◆ **YOUR OBJECTIVE**: Track down the lines that contain "scene" and copy them.

◆ **ENTRIES**:

-.-.-

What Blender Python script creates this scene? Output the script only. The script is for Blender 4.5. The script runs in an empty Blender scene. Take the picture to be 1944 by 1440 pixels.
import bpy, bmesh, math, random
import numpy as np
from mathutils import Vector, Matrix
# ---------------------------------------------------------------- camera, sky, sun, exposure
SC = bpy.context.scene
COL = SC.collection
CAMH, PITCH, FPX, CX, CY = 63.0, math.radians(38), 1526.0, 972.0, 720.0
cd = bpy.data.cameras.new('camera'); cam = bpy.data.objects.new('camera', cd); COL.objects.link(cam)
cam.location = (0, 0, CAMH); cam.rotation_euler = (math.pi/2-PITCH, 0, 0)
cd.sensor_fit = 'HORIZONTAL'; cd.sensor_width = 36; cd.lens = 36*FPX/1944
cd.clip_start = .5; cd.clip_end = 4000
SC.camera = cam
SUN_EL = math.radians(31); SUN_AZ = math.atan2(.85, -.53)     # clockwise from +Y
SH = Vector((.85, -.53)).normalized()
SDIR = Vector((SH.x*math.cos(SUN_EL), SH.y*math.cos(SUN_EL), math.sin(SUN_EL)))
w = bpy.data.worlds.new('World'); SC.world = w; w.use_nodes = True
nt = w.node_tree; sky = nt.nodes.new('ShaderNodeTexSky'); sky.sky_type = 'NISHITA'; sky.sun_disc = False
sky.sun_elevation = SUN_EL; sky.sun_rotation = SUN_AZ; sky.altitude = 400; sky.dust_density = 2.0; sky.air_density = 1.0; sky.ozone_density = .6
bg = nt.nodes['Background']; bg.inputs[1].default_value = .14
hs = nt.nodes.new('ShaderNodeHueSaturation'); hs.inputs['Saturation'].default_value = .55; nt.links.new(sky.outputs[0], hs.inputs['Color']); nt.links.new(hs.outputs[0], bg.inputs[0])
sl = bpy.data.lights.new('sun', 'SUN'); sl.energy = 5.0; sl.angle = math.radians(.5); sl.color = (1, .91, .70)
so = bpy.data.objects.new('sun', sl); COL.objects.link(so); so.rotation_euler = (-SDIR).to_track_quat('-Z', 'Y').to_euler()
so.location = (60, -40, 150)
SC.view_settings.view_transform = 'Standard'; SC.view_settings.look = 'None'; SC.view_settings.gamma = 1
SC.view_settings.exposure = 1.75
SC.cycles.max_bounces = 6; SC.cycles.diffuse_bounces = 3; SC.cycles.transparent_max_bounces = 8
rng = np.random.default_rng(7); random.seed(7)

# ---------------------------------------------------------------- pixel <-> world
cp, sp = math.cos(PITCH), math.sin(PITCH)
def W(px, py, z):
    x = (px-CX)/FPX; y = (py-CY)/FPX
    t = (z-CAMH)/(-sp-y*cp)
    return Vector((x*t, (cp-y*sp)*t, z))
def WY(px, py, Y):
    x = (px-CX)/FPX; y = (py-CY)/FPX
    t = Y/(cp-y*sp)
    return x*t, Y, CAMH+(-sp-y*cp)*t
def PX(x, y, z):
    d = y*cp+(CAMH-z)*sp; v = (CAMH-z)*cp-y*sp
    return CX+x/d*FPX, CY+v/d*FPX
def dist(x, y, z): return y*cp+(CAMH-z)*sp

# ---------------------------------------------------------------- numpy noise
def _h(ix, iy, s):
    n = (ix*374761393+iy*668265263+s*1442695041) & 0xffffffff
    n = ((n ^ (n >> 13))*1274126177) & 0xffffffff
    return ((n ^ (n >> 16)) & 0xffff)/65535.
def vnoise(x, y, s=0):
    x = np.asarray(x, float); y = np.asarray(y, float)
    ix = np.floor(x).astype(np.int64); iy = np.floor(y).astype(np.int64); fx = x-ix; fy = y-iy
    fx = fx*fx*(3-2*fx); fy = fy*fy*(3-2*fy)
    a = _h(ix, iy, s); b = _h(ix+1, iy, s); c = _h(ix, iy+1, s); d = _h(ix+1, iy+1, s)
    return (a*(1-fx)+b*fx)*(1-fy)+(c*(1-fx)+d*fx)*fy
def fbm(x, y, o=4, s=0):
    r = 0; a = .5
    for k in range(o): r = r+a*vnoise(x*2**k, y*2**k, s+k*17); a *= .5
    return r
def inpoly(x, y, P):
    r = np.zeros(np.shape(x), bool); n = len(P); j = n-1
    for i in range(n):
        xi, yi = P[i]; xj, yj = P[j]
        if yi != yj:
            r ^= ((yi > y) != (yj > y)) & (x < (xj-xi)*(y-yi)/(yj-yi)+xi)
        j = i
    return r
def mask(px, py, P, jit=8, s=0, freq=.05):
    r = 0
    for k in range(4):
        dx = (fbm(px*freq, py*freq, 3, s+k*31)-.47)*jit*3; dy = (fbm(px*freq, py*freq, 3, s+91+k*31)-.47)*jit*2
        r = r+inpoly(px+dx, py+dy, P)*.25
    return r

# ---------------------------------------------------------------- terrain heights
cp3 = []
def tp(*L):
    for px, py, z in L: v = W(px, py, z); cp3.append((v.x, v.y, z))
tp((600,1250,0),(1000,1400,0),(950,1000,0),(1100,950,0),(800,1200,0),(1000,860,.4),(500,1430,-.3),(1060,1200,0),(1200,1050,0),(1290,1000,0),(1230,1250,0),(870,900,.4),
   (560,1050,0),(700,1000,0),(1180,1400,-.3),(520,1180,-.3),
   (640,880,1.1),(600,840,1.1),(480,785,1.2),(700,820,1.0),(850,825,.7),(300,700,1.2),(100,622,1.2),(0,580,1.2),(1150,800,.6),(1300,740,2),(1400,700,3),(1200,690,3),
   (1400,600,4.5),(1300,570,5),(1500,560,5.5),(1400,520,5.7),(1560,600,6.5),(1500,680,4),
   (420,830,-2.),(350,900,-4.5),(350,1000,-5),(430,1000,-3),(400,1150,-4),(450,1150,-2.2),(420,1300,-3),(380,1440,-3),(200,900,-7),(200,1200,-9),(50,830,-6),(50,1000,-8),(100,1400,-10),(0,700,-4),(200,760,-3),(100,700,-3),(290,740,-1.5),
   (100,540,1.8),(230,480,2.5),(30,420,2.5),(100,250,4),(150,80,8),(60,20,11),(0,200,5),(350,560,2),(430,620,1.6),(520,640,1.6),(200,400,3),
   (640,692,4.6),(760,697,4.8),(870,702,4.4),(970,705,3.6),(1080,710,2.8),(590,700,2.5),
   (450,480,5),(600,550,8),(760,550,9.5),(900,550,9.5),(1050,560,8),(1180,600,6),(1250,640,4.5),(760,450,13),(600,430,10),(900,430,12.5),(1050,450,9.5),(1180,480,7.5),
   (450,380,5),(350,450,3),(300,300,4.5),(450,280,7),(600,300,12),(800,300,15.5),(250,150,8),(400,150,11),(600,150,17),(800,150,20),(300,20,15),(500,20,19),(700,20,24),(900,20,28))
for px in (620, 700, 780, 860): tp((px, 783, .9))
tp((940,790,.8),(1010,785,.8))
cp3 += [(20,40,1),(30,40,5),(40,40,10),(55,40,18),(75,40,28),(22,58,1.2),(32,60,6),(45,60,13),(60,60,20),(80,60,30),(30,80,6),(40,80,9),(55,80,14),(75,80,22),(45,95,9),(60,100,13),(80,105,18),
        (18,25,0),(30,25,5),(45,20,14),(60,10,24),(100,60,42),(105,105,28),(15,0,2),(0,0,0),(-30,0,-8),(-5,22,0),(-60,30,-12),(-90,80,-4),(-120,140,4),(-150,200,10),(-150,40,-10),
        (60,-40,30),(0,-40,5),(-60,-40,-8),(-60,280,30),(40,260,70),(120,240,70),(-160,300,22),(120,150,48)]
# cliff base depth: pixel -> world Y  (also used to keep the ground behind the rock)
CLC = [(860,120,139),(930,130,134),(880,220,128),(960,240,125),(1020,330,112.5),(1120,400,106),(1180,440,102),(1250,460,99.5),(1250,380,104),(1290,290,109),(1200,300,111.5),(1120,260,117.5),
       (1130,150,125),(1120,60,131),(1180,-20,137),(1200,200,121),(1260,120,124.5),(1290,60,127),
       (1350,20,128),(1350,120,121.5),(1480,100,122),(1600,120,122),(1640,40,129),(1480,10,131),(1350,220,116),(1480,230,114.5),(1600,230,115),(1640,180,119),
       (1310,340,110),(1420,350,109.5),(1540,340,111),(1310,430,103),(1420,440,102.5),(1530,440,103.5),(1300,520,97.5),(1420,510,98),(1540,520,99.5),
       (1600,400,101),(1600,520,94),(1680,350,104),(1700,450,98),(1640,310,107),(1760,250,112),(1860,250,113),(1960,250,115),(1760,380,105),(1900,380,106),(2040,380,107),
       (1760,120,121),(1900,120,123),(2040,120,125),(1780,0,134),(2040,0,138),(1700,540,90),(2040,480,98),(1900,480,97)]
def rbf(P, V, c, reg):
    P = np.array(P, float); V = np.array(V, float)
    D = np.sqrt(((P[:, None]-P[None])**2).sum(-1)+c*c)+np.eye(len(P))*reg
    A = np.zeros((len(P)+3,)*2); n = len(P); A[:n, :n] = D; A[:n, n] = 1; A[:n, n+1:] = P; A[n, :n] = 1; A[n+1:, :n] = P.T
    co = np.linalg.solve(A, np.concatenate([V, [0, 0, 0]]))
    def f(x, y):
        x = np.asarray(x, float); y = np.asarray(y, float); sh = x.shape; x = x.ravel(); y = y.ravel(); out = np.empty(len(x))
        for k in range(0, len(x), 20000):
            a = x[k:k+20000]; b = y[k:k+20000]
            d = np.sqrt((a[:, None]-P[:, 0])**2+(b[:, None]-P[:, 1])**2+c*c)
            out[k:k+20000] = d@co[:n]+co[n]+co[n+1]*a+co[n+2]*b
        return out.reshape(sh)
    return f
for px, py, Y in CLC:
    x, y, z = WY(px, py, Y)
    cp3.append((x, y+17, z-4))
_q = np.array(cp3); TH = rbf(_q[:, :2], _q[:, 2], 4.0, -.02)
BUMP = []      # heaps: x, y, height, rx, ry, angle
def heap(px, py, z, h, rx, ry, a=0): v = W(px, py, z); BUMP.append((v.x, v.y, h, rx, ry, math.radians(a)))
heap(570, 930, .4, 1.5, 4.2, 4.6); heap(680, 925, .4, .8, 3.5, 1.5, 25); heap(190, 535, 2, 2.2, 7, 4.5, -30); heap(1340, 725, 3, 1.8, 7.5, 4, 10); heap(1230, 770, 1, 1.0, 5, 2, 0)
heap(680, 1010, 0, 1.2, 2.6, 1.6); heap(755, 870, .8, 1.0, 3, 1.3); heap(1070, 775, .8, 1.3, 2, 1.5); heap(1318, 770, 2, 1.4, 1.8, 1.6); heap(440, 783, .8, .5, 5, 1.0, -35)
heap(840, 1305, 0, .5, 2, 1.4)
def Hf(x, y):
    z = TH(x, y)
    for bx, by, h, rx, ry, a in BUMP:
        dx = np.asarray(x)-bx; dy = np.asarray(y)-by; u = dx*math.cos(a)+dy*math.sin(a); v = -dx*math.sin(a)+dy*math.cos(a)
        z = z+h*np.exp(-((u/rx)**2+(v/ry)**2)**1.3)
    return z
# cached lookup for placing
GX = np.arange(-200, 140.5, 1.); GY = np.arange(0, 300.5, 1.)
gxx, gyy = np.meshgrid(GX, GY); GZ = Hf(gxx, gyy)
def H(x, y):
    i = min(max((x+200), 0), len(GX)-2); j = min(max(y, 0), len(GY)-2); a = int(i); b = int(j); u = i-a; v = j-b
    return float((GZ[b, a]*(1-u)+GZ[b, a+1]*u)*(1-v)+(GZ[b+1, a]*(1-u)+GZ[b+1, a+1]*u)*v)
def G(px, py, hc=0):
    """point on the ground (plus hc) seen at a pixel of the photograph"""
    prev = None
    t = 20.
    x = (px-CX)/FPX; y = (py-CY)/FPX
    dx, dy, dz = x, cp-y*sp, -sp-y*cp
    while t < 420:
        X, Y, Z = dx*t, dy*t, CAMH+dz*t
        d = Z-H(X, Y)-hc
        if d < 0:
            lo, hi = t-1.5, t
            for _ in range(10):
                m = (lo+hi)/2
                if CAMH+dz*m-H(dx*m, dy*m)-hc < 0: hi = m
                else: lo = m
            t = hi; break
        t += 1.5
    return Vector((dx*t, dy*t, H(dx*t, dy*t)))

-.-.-

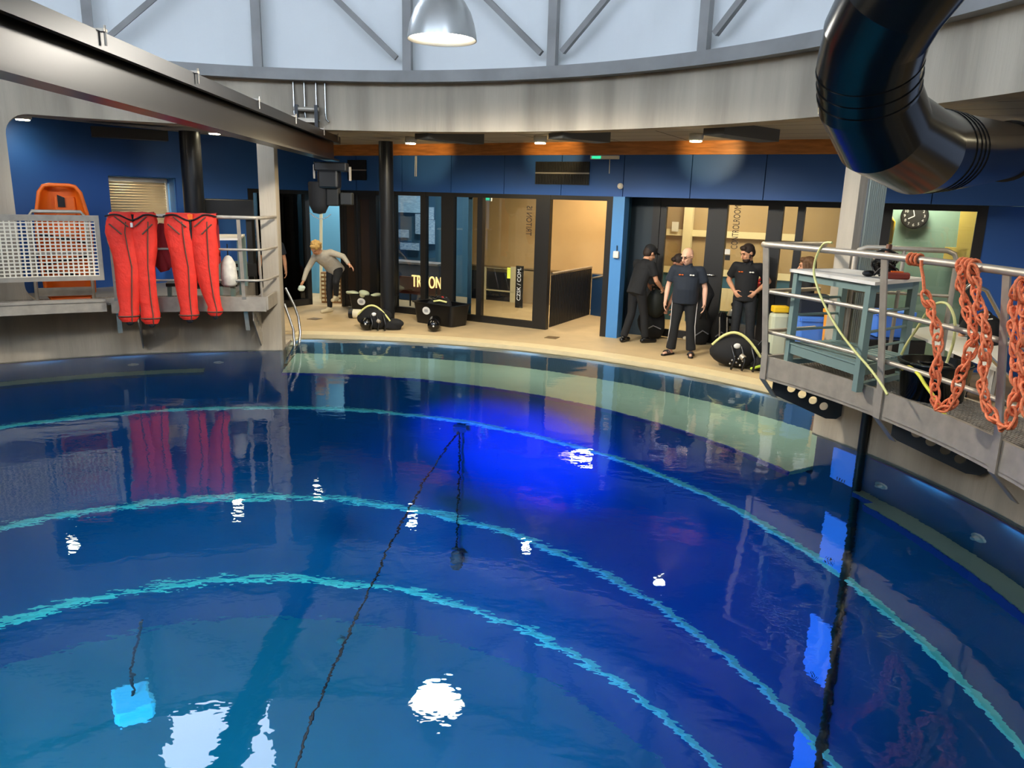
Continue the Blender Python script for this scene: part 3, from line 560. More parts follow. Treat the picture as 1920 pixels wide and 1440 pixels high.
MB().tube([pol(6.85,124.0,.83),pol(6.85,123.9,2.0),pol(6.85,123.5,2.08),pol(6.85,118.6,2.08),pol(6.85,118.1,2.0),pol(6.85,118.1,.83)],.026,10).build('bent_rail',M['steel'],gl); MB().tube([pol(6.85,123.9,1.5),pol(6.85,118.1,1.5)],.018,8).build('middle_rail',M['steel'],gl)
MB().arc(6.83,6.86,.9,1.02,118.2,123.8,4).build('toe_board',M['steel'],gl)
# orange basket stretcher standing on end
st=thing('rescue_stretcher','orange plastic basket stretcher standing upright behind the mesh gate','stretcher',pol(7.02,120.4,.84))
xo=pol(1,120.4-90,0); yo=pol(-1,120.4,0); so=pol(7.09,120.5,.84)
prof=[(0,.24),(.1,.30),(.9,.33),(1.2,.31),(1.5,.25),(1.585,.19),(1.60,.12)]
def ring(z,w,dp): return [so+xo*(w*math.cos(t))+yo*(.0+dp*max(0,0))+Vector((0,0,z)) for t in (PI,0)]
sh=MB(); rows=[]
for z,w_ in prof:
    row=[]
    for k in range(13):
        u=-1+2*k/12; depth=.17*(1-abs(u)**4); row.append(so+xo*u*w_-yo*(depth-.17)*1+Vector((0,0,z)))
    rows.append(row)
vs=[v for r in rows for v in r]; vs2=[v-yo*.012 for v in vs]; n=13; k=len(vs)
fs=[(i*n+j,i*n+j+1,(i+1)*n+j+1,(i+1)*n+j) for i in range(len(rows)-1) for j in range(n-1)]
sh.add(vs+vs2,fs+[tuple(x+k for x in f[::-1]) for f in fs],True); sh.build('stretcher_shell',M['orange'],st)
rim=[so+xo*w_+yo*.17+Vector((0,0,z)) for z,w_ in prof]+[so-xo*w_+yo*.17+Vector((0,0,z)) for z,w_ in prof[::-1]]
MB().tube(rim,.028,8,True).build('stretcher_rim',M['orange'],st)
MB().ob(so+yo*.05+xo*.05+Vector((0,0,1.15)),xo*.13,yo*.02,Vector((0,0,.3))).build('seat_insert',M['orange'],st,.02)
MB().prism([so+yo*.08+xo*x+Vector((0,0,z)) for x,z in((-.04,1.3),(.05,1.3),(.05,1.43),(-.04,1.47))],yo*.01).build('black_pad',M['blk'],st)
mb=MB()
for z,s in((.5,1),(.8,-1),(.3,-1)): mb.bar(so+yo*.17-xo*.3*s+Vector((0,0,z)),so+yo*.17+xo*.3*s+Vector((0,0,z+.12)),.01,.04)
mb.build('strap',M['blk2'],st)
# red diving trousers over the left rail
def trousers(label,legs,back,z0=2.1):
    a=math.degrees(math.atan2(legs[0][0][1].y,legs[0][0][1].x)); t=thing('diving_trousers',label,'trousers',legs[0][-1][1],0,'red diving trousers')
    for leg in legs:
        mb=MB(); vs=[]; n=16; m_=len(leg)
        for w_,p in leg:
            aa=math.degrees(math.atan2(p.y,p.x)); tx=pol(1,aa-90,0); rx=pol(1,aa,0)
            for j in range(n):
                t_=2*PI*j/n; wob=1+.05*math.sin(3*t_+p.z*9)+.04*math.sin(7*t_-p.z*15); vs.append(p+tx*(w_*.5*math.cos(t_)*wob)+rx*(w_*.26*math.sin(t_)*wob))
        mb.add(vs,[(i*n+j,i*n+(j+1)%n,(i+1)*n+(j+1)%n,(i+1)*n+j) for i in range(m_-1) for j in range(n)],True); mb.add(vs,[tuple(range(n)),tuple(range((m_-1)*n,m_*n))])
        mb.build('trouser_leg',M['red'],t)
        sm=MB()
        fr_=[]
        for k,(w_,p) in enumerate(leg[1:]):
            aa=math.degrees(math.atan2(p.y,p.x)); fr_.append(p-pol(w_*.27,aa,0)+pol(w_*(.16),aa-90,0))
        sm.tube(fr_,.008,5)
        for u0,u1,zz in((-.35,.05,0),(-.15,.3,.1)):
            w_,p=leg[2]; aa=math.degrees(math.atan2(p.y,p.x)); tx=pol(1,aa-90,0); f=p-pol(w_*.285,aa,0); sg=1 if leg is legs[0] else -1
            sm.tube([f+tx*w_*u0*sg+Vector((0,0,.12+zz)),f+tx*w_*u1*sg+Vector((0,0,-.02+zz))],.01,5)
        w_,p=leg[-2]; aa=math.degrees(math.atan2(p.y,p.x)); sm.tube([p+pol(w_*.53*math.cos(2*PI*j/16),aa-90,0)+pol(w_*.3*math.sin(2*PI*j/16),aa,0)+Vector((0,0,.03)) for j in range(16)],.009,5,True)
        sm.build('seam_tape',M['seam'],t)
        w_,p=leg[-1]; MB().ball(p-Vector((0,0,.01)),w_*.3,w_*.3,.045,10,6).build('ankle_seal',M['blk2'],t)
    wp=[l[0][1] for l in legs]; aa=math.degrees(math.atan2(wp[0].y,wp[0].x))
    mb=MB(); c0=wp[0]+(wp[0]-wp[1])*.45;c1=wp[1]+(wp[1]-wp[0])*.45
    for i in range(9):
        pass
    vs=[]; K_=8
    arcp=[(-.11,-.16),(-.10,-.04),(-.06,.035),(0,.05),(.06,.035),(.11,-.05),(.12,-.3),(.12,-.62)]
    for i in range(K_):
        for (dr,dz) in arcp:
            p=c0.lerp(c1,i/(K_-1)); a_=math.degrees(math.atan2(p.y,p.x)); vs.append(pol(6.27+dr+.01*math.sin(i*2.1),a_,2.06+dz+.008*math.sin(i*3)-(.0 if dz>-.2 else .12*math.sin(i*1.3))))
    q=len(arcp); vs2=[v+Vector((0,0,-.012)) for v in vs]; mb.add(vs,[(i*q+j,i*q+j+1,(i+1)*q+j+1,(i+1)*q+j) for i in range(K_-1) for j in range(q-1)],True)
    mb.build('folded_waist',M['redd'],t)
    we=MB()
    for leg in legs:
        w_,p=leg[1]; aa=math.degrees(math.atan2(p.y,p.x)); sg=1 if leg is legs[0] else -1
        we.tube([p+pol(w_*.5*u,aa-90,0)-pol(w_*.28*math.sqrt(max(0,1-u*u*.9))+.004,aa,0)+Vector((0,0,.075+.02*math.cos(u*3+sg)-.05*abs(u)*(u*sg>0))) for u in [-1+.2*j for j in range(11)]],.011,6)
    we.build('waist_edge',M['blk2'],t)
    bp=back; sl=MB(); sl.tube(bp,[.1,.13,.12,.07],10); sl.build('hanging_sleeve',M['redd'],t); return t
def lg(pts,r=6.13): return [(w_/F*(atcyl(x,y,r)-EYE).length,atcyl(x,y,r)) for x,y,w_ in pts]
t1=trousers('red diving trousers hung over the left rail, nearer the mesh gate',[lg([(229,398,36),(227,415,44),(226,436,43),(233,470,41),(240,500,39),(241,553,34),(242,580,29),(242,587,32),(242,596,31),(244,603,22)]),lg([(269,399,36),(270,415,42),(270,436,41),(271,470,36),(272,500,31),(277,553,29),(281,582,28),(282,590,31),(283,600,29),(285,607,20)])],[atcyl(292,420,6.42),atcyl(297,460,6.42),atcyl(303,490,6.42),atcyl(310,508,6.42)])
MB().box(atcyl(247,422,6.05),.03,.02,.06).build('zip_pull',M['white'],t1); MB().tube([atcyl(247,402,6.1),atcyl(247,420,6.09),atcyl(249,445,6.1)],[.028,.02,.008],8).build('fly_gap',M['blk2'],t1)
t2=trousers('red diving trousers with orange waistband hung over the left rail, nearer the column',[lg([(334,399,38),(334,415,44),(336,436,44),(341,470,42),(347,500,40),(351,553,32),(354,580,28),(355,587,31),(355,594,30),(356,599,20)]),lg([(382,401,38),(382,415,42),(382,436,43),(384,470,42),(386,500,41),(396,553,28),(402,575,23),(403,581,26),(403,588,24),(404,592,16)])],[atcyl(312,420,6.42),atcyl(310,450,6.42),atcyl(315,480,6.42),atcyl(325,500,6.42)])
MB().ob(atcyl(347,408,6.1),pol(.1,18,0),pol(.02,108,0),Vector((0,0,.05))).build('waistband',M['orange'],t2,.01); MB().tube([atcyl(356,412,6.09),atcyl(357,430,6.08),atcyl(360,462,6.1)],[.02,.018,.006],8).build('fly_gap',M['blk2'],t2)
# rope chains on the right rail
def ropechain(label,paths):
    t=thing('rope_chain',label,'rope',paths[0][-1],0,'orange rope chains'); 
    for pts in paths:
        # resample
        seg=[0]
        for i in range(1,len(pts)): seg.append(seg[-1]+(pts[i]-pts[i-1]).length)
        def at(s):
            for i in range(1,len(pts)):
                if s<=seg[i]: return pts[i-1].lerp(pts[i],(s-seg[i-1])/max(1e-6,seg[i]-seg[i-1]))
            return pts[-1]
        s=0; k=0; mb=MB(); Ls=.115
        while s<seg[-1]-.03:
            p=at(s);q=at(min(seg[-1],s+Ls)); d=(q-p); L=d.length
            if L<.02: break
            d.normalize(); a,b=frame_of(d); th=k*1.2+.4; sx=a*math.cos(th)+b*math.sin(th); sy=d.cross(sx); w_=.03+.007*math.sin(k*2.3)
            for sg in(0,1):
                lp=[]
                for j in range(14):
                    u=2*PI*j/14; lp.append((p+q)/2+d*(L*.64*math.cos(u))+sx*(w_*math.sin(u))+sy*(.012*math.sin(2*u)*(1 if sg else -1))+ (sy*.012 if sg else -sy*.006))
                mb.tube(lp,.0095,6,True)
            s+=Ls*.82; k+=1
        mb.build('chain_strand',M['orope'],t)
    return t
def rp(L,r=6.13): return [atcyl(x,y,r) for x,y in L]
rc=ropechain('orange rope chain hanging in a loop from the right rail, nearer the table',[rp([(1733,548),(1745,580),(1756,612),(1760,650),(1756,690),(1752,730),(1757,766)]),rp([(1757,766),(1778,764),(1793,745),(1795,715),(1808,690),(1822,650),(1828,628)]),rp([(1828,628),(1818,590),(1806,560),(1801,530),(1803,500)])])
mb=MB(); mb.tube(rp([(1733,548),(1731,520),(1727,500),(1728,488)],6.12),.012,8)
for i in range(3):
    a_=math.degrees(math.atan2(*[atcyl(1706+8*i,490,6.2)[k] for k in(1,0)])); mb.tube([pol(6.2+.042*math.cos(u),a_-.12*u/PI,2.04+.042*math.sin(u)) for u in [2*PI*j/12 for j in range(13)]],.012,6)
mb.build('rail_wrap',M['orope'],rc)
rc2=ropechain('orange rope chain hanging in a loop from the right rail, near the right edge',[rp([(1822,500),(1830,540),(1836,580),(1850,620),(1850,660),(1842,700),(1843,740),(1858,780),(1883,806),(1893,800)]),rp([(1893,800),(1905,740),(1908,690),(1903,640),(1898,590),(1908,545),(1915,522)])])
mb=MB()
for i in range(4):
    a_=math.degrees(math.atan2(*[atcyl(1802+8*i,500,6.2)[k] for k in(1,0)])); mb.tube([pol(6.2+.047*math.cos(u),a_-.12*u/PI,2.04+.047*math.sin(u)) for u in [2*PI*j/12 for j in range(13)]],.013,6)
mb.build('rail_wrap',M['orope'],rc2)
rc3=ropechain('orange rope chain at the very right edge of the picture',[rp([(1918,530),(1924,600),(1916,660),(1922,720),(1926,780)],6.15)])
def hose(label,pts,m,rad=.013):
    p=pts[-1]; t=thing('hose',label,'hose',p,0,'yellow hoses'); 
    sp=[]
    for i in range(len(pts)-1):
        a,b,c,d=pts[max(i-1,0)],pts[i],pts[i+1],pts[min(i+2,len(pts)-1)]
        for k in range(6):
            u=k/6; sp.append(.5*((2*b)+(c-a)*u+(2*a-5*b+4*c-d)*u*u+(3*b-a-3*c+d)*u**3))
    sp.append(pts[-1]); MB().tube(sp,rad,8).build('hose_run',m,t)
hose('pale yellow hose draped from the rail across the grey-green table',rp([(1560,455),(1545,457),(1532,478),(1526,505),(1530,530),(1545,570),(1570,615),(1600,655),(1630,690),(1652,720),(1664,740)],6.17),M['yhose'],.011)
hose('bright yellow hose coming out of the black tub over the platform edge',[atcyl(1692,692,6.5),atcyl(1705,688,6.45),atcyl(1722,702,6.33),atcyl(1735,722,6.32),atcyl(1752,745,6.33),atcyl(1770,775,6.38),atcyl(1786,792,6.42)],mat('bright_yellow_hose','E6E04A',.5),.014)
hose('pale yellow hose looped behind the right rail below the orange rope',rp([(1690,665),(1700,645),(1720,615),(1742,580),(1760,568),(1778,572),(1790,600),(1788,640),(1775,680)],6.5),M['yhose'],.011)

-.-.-

◆ **RESPONSE BELOW**:
What Blender Python script creates this scene? Output the script only. The script is for Blender 4.5. The script runs in an empty Blender scene. Take the picture to be 1944 by 1440 pixels.
SC = bpy.context.scene
Continue the Blender Python script for this scene: part 3, from line 560. More parts follow. Treat the picture as 1920 pixels wide and 1440 pixels high.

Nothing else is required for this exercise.